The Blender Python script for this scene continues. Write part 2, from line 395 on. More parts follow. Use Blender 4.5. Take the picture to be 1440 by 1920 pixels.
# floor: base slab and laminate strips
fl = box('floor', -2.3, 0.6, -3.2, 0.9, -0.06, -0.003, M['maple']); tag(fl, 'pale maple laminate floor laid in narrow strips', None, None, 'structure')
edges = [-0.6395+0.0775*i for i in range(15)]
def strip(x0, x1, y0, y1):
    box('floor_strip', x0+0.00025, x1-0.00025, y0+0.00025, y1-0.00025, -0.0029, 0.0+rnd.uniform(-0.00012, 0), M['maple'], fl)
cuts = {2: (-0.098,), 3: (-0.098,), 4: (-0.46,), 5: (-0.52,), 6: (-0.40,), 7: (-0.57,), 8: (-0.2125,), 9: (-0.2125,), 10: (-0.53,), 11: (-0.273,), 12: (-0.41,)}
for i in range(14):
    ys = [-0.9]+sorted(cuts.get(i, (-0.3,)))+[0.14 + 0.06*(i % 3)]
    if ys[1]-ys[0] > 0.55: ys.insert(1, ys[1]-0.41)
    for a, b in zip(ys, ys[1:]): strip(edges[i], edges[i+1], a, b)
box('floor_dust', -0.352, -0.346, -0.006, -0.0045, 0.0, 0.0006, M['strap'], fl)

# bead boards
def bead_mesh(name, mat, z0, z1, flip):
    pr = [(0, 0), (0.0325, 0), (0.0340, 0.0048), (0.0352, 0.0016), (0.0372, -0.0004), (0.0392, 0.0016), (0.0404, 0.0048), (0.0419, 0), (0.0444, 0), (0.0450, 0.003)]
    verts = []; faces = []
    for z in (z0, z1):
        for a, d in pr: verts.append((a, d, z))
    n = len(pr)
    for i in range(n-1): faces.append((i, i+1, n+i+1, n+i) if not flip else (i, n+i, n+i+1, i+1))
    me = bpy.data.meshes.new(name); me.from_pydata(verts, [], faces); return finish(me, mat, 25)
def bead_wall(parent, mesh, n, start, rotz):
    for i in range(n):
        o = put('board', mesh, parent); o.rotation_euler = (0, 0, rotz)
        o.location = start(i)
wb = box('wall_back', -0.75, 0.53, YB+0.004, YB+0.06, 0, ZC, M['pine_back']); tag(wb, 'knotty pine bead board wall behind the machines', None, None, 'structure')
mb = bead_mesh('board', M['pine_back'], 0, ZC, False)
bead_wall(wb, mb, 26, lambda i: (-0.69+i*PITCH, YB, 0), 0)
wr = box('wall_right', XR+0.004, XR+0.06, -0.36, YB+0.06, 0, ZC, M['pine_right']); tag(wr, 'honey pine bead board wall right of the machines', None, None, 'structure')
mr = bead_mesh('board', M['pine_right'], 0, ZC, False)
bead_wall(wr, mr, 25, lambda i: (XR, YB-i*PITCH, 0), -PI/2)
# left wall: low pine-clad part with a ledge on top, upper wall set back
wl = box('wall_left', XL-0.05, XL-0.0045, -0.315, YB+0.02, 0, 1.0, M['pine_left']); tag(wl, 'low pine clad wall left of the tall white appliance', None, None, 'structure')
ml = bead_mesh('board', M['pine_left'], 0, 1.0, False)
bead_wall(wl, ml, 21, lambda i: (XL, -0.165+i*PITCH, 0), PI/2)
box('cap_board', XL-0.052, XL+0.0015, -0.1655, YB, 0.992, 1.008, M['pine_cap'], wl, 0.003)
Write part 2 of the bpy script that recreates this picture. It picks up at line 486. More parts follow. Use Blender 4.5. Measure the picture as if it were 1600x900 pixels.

.....

- Task details -
Return the entries in full, keeping every line exactly as it is.

- Answer in full -
The Blender Python script for this scene continues. Write part 2, from line 395 on. More parts follow. Use Blender 4.5. Take the picture to be 1440 by 1920 pixels.
# floor: base slab and laminate strips
fl = box('floor', -2.3, 0.6, -3.2, 0.9, -0.06, -0.003, M['maple']); tag(fl, 'pale maple laminate floor laid in narrow strips', None, None, 'structure')
edges = [-0.6395+0.0775*i for i in range(15)]
def strip(x0, x1, y0, y1):
    box('floor_strip', x0+0.00025, x1-0.00025, y0+0.00025, y1-0.00025, -0.0029, 0.0+rnd.uniform(-0.00012, 0), M['maple'], fl)
cuts = {2: (-0.098,), 3: (-0.098,), 4: (-0.46,), 5: (-0.52,), 6: (-0.40,), 7: (-0.57,), 8: (-0.2125,), 9: (-0.2125,), 10: (-0.53,), 11: (-0.273,), 12: (-0.41,)}
for i in range(14):
    ys = [-0.9]+sorted(cuts.get(i, (-0.3,)))+[0.14 + 0.06*(i % 3)]
    if ys[1]-ys[0] > 0.55: ys.insert(1, ys[1]-0.41)
    for a, b in zip(ys, ys[1:]): strip(edges[i], edges[i+1], a, b)
box('floor_dust', -0.352, -0.346, -0.006, -0.0045, 0.0, 0.0006, M['strap'], fl)

# bead boards
def bead_mesh(name, mat, z0, z1, flip):
    pr = [(0, 0), (0.0325, 0), (0.0340, 0.0048), (0.0352, 0.0016), (0.0372, -0.0004), (0.0392, 0.0016), (0.0404, 0.0048), (0.0419, 0), (0.0444, 0), (0.0450, 0.003)]
    verts = []; faces = []
    for z in (z0, z1):
        for a, d in pr: verts.append((a, d, z))
    n = len(pr)
    for i in range(n-1): faces.append((i, i+1, n+i+1, n+i) if not flip else (i, n+i, n+i+1, i+1))
    me = bpy.data.meshes.new(name); me.from_pydata(verts, [], faces); return finish(me, mat, 25)
def bead_wall(parent, mesh, n, start, rotz):
    for i in range(n):
        o = put('board', mesh, parent); o.rotation_euler = (0, 0, rotz)
        o.location = start(i)
wb = box('wall_back', -0.75, 0.53, YB+0.004, YB+0.06, 0, ZC, M['pine_back']); tag(wb, 'knotty pine bead board wall behind the machines', None, None, 'structure')
mb = bead_mesh('board', M['pine_back'], 0, ZC, False)
bead_wall(wb, mb, 26, lambda i: (-0.69+i*PITCH, YB, 0), 0)
wr = box('wall_right', XR+0.004, XR+0.06, -0.36, YB+0.06, 0, ZC, M['pine_right']); tag(wr, 'honey pine bead board wall right of the machines', None, None, 'structure')
mr = bead_mesh('board', M['pine_right'], 0, ZC, False)
bead_wall(wr, mr, 25, lambda i: (XR, YB-i*PITCH, 0), -PI/2)
# left wall: low pine-clad part with a ledge on top, upper wall set back
wl = box('wall_left', XL-0.05, XL-0.0045, -0.315, YB+0.02, 0, 1.0, M['pine_left']); tag(wl, 'low pine clad wall left of the tall white appliance', None, None, 'structure')
ml = bead_mesh('board', M['pine_left'], 0, 1.0, False)
bead_wall(wl, ml, 21, lambda i: (XL, -0.165+i*PITCH, 0), PI/2)
box('cap_board', XL-0.052, XL+0.0015, -0.1655, YB, 0.992, 1.008, M['pine_cap'], wl, 0.003)
Write part 2 of the bpy script that recreates this picture. It picks up at line 486. More parts follow. Use Blender 4.5. Measure the picture as if it were 1600x900 pixels.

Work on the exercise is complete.